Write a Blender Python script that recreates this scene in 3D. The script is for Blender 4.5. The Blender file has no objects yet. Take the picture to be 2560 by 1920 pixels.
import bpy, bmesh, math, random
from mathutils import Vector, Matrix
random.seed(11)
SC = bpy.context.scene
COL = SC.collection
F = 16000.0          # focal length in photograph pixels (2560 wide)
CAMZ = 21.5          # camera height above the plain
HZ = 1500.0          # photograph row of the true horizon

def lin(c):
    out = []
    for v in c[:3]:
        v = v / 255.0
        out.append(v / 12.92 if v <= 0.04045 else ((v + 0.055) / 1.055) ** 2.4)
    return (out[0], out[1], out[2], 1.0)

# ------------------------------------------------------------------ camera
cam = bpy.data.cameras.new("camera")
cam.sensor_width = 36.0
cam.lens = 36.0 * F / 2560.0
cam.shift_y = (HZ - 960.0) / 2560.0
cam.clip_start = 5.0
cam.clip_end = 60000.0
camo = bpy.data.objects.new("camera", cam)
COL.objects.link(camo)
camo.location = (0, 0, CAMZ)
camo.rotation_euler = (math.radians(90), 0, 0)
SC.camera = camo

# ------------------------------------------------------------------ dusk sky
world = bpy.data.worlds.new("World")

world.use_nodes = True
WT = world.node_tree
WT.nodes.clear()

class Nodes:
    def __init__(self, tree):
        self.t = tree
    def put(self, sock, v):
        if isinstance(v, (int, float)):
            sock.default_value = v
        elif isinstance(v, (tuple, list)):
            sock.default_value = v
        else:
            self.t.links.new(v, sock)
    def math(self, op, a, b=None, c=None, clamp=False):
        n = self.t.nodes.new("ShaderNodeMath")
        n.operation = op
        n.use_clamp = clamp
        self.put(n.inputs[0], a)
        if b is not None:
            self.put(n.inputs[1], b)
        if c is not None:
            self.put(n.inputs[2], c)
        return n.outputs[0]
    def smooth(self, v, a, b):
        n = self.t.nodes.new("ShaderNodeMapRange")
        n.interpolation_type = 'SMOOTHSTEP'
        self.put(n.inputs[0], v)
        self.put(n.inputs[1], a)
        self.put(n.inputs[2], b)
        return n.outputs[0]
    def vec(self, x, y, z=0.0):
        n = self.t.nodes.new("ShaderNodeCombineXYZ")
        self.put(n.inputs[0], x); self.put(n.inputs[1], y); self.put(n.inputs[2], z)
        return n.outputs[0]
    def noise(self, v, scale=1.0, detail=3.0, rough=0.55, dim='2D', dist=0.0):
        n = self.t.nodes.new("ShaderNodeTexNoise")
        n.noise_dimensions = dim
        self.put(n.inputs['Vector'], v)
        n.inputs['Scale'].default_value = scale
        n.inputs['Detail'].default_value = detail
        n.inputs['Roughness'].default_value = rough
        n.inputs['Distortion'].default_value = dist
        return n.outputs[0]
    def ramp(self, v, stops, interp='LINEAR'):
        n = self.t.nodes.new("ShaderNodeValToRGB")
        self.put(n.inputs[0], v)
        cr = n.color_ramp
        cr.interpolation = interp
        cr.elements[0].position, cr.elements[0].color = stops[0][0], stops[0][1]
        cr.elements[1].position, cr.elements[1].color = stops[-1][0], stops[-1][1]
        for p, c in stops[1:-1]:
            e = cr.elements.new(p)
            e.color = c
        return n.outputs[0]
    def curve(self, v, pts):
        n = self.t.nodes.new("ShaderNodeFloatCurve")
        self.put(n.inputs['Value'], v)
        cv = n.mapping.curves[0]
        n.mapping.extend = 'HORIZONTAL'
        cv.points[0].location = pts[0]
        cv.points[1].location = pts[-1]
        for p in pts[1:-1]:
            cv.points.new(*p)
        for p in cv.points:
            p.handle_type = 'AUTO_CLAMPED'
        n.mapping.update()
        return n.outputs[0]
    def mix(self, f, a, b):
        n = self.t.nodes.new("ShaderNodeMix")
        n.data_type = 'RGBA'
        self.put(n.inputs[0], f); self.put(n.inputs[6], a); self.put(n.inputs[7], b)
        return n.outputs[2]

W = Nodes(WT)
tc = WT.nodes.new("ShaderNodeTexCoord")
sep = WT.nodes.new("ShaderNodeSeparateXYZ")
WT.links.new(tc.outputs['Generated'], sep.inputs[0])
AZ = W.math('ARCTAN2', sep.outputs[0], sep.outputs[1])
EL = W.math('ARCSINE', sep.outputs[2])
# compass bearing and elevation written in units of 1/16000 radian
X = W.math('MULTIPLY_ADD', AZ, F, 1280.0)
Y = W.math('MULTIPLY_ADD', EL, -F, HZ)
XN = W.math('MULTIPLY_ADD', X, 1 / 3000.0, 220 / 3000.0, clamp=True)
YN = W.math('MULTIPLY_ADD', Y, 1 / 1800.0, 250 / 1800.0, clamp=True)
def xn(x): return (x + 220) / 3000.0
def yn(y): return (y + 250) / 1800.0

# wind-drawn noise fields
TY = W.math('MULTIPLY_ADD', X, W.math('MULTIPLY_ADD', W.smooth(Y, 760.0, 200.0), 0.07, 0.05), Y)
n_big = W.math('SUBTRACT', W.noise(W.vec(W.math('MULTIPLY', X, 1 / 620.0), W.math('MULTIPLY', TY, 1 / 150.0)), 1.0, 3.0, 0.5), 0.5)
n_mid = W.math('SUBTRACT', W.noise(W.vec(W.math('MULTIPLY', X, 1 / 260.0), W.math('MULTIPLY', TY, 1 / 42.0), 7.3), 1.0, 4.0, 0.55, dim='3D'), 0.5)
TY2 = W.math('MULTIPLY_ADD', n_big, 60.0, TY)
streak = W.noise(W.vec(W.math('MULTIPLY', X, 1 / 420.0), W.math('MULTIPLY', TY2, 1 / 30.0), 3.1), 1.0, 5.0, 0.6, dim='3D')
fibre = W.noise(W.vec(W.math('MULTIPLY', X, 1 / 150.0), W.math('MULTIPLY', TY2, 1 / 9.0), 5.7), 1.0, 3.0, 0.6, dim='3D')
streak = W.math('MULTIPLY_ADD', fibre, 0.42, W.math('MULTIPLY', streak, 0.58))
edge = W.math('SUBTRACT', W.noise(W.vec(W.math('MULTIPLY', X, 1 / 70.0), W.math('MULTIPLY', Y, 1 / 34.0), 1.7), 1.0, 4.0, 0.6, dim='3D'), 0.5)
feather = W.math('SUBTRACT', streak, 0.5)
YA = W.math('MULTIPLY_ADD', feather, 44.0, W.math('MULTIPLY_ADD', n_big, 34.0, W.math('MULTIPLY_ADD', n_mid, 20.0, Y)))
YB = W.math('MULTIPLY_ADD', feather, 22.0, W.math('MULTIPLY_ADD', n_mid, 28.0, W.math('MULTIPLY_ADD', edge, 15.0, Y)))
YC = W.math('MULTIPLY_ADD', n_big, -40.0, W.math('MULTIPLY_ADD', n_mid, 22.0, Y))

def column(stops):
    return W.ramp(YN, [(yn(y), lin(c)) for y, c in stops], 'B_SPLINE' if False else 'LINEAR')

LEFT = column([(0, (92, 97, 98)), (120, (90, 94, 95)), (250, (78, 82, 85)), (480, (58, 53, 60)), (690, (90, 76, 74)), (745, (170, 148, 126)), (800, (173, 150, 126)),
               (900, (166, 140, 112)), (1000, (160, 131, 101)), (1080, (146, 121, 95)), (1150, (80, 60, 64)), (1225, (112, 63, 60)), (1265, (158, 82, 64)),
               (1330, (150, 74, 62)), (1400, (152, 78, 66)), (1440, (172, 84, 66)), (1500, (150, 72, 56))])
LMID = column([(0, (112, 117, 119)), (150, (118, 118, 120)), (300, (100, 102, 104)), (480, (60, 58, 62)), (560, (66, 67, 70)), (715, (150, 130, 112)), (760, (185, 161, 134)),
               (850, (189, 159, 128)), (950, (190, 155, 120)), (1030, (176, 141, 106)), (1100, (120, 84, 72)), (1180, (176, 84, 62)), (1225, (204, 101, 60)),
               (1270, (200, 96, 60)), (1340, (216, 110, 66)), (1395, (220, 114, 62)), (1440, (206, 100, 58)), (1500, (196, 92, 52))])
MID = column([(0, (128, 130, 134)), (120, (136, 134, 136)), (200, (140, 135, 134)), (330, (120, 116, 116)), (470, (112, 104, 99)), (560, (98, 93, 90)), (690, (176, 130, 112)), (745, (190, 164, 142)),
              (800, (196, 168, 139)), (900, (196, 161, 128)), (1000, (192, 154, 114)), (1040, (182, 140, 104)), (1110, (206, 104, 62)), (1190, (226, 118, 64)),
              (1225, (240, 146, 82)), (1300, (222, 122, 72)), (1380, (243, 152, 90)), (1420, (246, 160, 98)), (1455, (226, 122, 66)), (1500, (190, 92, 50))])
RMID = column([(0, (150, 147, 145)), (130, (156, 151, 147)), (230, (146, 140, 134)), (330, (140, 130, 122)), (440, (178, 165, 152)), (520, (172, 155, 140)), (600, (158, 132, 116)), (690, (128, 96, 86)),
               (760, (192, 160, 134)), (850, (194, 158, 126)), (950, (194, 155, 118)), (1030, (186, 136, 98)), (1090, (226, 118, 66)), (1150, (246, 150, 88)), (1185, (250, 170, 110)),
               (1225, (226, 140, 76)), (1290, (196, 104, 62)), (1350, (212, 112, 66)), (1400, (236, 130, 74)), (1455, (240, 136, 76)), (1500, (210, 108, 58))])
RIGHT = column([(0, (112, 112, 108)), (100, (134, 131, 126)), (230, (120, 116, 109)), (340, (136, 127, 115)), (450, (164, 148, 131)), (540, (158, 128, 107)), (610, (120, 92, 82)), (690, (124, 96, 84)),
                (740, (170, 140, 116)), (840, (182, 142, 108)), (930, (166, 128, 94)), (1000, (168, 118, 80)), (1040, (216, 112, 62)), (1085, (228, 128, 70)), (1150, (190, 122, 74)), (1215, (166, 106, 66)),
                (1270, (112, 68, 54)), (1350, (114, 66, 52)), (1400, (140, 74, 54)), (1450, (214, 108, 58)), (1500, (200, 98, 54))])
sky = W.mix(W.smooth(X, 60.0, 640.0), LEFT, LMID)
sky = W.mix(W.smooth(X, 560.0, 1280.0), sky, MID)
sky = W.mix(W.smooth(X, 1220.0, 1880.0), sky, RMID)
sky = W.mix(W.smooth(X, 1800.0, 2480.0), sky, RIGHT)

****

• Given task: Restate the listing exactly, starting at its first line and ending at the line where "WT.nodes.clear()" occurs; include both and no other lines.

• Result:
Write a Blender Python script that recreates this scene in 3D. The script is for Blender 4.5. The Blender file has no objects yet. Take the picture to be 2560 by 1920 pixels.
import bpy, bmesh, math, random
from mathutils import Vector, Matrix
random.seed(11)
SC = bpy.context.scene
COL = SC.collection
F = 16000.0          # focal length in photograph pixels (2560 wide)
CAMZ = 21.5          # camera height above the plain
HZ = 1500.0          # photograph row of the true horizon

def lin(c):
    out = []
    for v in c[:3]:
        v = v / 255.0
        out.append(v / 12.92 if v <= 0.04045 else ((v + 0.055) / 1.055) ** 2.4)
    return (out[0], out[1], out[2], 1.0)

# ------------------------------------------------------------------ camera
cam = bpy.data.cameras.new("camera")
cam.sensor_width = 36.0
cam.lens = 36.0 * F / 2560.0
cam.shift_y = (HZ - 960.0) / 2560.0
cam.clip_start = 5.0
cam.clip_end = 60000.0
camo = bpy.data.objects.new("camera", cam)
COL.objects.link(camo)
camo.location = (0, 0, CAMZ)
camo.rotation_euler = (math.radians(90), 0, 0)
SC.camera = camo

# ------------------------------------------------------------------ dusk sky
world = bpy.data.worlds.new("World")

world.use_nodes = True
WT = world.node_tree
WT.nodes.clear()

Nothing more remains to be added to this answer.